There is a long way to go in the 2022 season, and we’re not (yet) glancing at a Wilson-less Seahawks team for clues as to how Geno Smith can help put up 48 points in one game, when Wilson seems to take about a month to do so. We are not ready to declare Carroll victorious in the court of public opinion or offer up some kind of hazard pay for Marshawn Lynch and the Legion of Boom. But we are going to start broadening the narrative beyond “his coach is bad” and wondering whether the push to get him in Denver was spearheaded by some of the same smoke and mirrors that led us to this place of utter disappointment Thursday.

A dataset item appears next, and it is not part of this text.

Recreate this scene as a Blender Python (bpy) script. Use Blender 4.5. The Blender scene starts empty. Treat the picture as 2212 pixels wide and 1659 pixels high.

At this point, there are two distinct possibilities:
One is that Wilson really is miscoached. That both Carroll and Hackett have, to some degree, failed him or are failing him now.
The other is that Wilson may have artfully underperformed with one of the best supporting casts in recent NFL history in Seattle, and is now doing so again in Denver, where, despite some critical injuries on offense, there is still a perfectly suitable offensive line and a set of skill-position players preferable to many other teams in the NFL.
After Thursday night, there are fewer people believing the former. Wilson should have known this could happen once he left the Pacific Northwest. Now, finally, it is up to him and him alone to show us what the truth is, and maybe even has been all along.